_What you should do_:
Select, from the material below, each line with "picture" in it.

----- Working data -----

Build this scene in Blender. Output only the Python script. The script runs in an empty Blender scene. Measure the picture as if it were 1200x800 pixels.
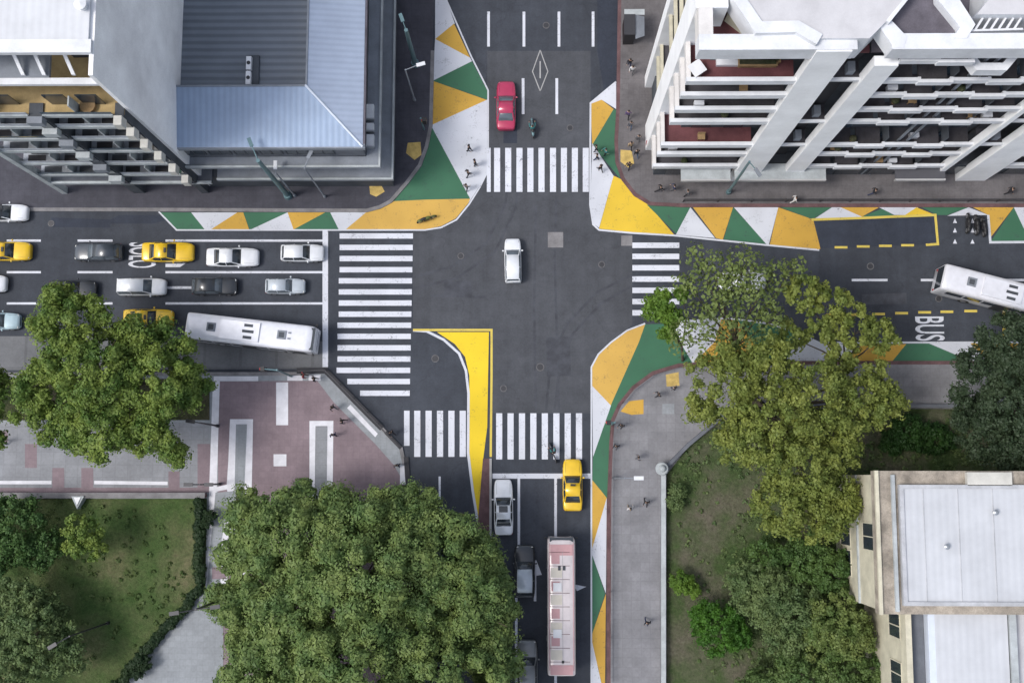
import bpy, bmesh, math, random
import numpy as np
from mathutils import Vector, Matrix
R_ = math.radians
random.seed(7); rng = np.random.default_rng(7)
S = bpy.context.scene
C = S.collection
# ------------------------------------------------------------------ camera
H = 100.0; F = 1333.0; NU, NV = 620.0, 560.0
zc = Vector((-(NU-600)/F, (NV-400)/F, 1)).normalized()
yc = Vector((0, 1, 0)); yc = (yc - zc*yc.dot(zc)).normalized()
xc = yc.cross(zc)
ROT = Matrix((xc, yc, zc))                       # camera -> world
cd = bpy.data.cameras.new('camera'); cam = bpy.data.objects.new('camera', cd); C.objects.link(cam)
cd.sensor_width = 36; cd.lens = F*36/1200; cd.clip_end = 2000; cd.clip_start = 0.5
cam.matrix_world = Matrix.Translation((0, 0, H)) @ ROT.to_4x4()
S.camera = cam
# ------------------------------------------------------------------ light
SUN_EL, SUN_AZ = 56.0, -105.0                       # azimuth clockwise from north (+Y): sun in the west-north-west
w = bpy.data.worlds.new('World'); S.world = w; w.use_nodes = True
nt = w.node_tree; bg = nt.nodes['Background']
sky = nt.nodes.new('ShaderNodeTexSky'); sky.sky_type = 'NISHITA'; sky.sun_disc = False
sky.sun_elevation = R_(SUN_EL); sky.sun_rotation = R_(SUN_AZ); sky.dust_density = 3.0; sky.air_density = 1.0
hs = nt.nodes.new('ShaderNodeHueSaturation'); hs.inputs['Saturation'].default_value = 0.6
nt.links.new(sky.outputs[0], hs.inputs['Color']); nt.links.new(hs.outputs[0], bg.inputs['Color'])
bg.inputs['Strength'].default_value = 0.15
sl = bpy.data.lights.new('sun', 'SUN'); sl.energy = 1.25; sl.angle = R_(16); sl.color = (1, .97, .93)
sun = bpy.data.objects.new('sun', sl); C.objects.link(sun)
a = R_(SUN_AZ); e = R_(SUN_EL)
sd = Vector((math.sin(a)*math.cos(e), math.cos(a)*math.cos(e), math.sin(e)))
sun.rotation_euler = (-sd).to_track_quat('-Z', 'Y').to_euler(); sun.location = (0, 0, 60)
S.view_settings.view_transform = 'Standard'; S.view_settings.look = 'None'
S.view_settings.exposure = 0.62; S.view_settings.gamma = 1
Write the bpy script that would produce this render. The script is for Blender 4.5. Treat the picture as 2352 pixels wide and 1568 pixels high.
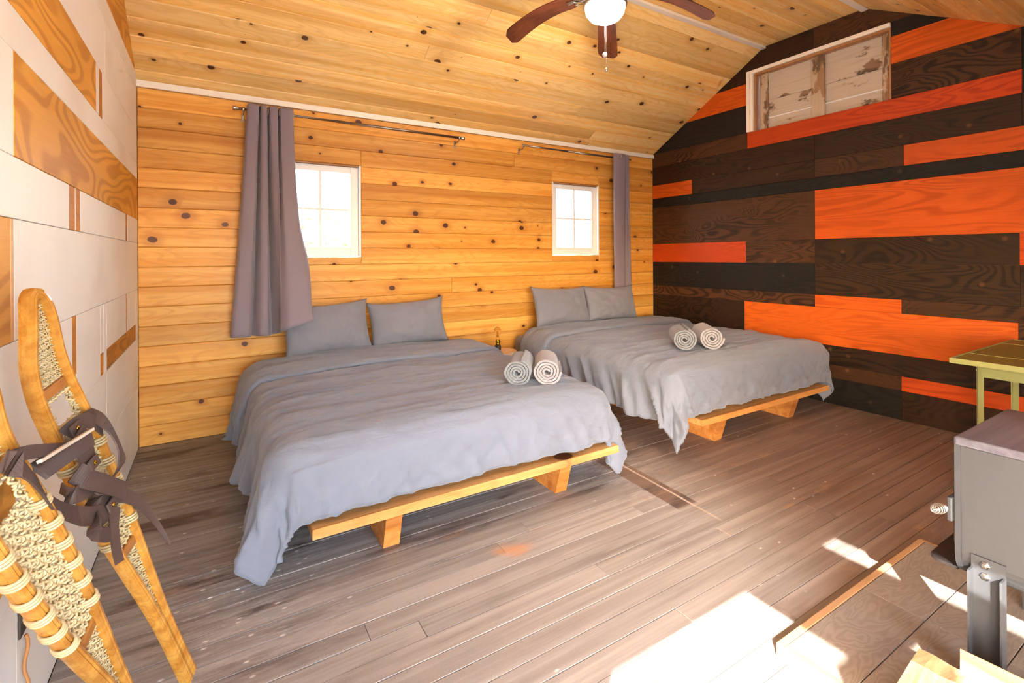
import bpy, bmesh, math, random
from mathutils import Vector, Matrix, noise
random.seed(7)
for o in list(bpy.data.objects): bpy.data.objects.remove(o)
SC = bpy.context.scene
COL = SC.collection
PI = math.pi
# ---------------------------------------------------------------- camera
CX, HY, F = 1176.0, 588.44, 1124.6
YAW, ROLL, CAMH = 0.5494, -0.0058, 1.2554
fw = Vector((math.sin(YAW), math.cos(YAW), 0)); r0 = Vector((math.cos(YAW), -math.sin(YAW), 0)); u0 = Vector((0, 0, 1))
rt = r0*math.cos(ROLL) + u0*math.sin(ROLL); up = -r0*math.sin(ROLL) + u0*math.cos(ROLL)
cd = bpy.data.cameras.new('camera'); cam = bpy.data.objects.new('camera', cd); COL.objects.link(cam)
cd.sensor_width = 36; cd.lens = 36*F/2352; cd.shift_y = -(784-HY)/2352; cd.clip_start = 0.02; cd.clip_end = 300
cam.matrix_world = Matrix(((rt.x, up.x, -fw.x, 0), (rt.y, up.y, -fw.y, 0), (rt.z, up.z, -fw.z, CAMH), (0, 0, 0, 1)))
SC.camera = cam
# ---------------------------------------------------------------- light and exposure
SC.view_settings.view_transform = 'Standard'; SC.view_settings.look = 'None'
SC.view_settings.gamma = 1; SC.view_settings.use_curve_mapping = False
SC.view_settings.exposure = 1.5
SC.cycles.use_denoising = True
SC.cycles.max_bounces = 5; SC.cycles.diffuse_bounces = 4; SC.cycles.glossy_bounces = 2; SC.cycles.transmission_bounces = 5
SC.cycles.use_adaptive_sampling = True; SC.cycles.adaptive_threshold = 0.12; SC.cycles.adaptive_min_samples = 12; SC.cycles.caustics_reflective = False; SC.cycles.caustics_refractive = False
SC.cycles.sample_clamp_indirect = 8
W = bpy.data.worlds.new('world'); SC.world = W; W.use_nodes = True
wn = W.node_tree.nodes; wl = W.node_tree.links
sky = wn.new('ShaderNodeTexSky'); sky.sky_type = 'NISHITA'; sky.sun_disc = False
sky.sun_elevation = math.radians(30); sky.sun_rotation = math.radians(229); sky.air_density = 1.0; sky.dust_density = 1.2; sky.ozone_density = 1.0
hs = wn.new('ShaderNodeHueSaturation'); hs.inputs['Saturation'].default_value = 1.0
bg = wn['Background']; bg.inputs['Strength'].default_value = 1.3
wl.new(sky.outputs[0], hs.inputs['Color']); wl.new(hs.outputs[0], bg.inputs['Color'])
sd = bpy.data.lights.new('sun', 'SUN'); sd.energy = 14.0; sd.angle = math.radians(0.3); sd.color = (.87, .95, 1.0)
so = bpy.data.objects.new('sun', sd); COL.objects.link(so)
so.rotation_euler = Vector((1.2, 1.0, -0.9)).to_track_quat('-Z', 'Y').to_euler()
XL, XR, YB, YF = -0.422, 4.443, 4.063, -1.0          # inner faces of the room
XO, YO = 1.685, -0.10                                # opening invented to let daylight in: the front is open from the left corner to x=XO; the left wall ends at y=YO
def portal(loc, rot, sx, sy):
    l = bpy.data.lights.new('daylight_portal', 'AREA'); l.shape = 'RECTANGLE'; l.size = sx; l.size_y = sy
    l.cycles.is_portal = True
    o = bpy.data.objects.new('daylight_portal', l); COL.objects.link(o); o.location = loc; o.rotation_euler = rot
portal(((XL+XO)/2, YF-.13, 1.0), (PI/2, 0, 0), XO-XL, 2.0)
portal((XL-.04, (YF+YO)/2, .8), (0, -PI/2, 0), 1.6, YO-YF)

# ---------------------------------------------------------------- node materials
class NT:
    def __init__(s, name):
        s.m = bpy.data.materials.new(name); s.m.use_nodes = True
        s.n = s.m.node_tree.nodes; s.l = s.m.node_tree.links; s.b = s.n['Principled BSDF']
    def new(s, t, **k):
        x = s.n.new('ShaderNode'+t)
        for a, v in k.items(): setattr(x, a, v)
        return x
    def link(s, a, b): s.l.new(a, b)
    def setin(s, node, i, v):
        if hasattr(v, 'is_linked'): s.l.new(v, node.inputs[i])
        else: node.inputs[i].default_value = v
    def coord(s, rand=True):
        t = s.new('TexCoord').outputs['Object']
        if not rand: return t
        r = s.new('ObjectInfo').outputs['Random']
        a = s.vm('ADD', t, s.vm('MULTIPLY', s.comb(r, r, r), (37.0, 23.0, 11.0)))
        return a
    def rand(s): return s.new('ObjectInfo').outputs['Random']
    def pos(s): return s.new('NewGeometry').outputs['Position']
    def comb(s, x, y, z):
        c = s.new('CombineXYZ')
        for i, v in enumerate((x, y, z)): s.setin(c, i, v)
        return c.outputs[0]
    def sep(s, v):
        c = s.new('SeparateXYZ'); s.link(v, c.inputs[0]); return c.outputs
    def vm(s, op, a, b):
        c = s.new('VectorMath', operation=op); s.setin(c, 0, a); s.setin(c, 1, b); return c.outputs[0]
    def ma(s, op, a, b=0.0, c=0.0, clamp=False):
        x = s.new('Math', operation=op, use_clamp=clamp); s.setin(x, 0, a); s.setin(x, 1, b); s.setin(x, 2, c); return x.outputs[0]
    def noise(s, vec, scale=(1, 1, 1), detail=3, rough=.5, dist=0.0, sc=1.0):
        x = s.new('TexNoise'); s.setin(x, 'Vector', s.vm('MULTIPLY', vec, scale)); x.inputs['Scale'].default_value = sc
        x.inputs['Detail'].default_value = detail; x.inputs['Roughness'].default_value = rough; x.inputs['Distortion'].default_value = dist
        return x.outputs['Fac']
    def step(s, v, lo, hi):
        x = s.new('MapRange', interpolation_type='SMOOTHSTEP'); s.setin(x, 'Value', v); s.setin(x, 'From Min', lo); s.setin(x, 'From Max', hi); return x.outputs[0]
    def mix(s, f, a, b):
        x = s.new('Mix', data_type='RGBA')
        for i, v in ((0, f), (6, a), (7, b)):
            if hasattr(v, 'is_linked'): s.l.new(v, x.inputs[i])
            else: x.inputs[i].default_value = (v if i == 0 else (*v[:3], 1))
        return x.outputs[2]
    def hsv(s, col, h=.5, sa=1.0, v=1.0):
        x = s.new('HueSaturation'); s.setin(x, 0, h); s.setin(x, 1, sa); s.setin(x, 2, v); s.setin(x, 'Color', col); return x.outputs[0]
    def bump(s, h, strength=.3, dist=.01):
        x = s.new('Bump'); x.inputs['Strength'].default_value = strength; x.inputs['Distance'].default_value = dist
        s.link(h, x.inputs['Height']); s.link(x.outputs[0], s.b.inputs['Normal'])
    def out(s, col=None, rough=.6, metal=0.0, spec=.5):
        if col is not None: s.setin(s.b, 'Base Color', col if hasattr(col, 'is_linked') else (*col, 1))
        s.setin(s.b, 'Roughness', rough); s.b.inputs['Metallic'].default_value = metal; s.b.inputs['Specular IOR Level'].default_value = spec
        return s.m
def C(h):
    h = h.lstrip('#'); v = [int(h[i:i+2], 16)/255 for i in (0, 2, 4)]
    return tuple(x/12.92 if x <= .04045 else ((x+.055)/1.055)**2.4 for x in v)
def plain(name, col, rough=.6, metal=0.0, var=.12, scale=(6, 6, 6), bump=0.0, bscale=(200, 200, 200), spec=.5, rnd=True):
    t = NT(name); v = t.coord(rnd); n = t.noise(v, scale, 4)
    c = t.mix(n, tuple(x*(1-var) for x in col), tuple(min(1, x*(1+var)) for x in col))
    if bump: t.bump(t.noise(v, bscale, 2), bump, .003)
    return t.out(c, rough, metal, spec)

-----

_Reply to the exercise_:
Build this scene in Blender. Output only the Python script. The script runs in an empty Blender scene. Measure the picture as if it were 1200x800 pixels.
Write the bpy script that would produce this render. The script is for Blender 4.5. Treat the picture as 2352 pixels wide and 1568 pixels high.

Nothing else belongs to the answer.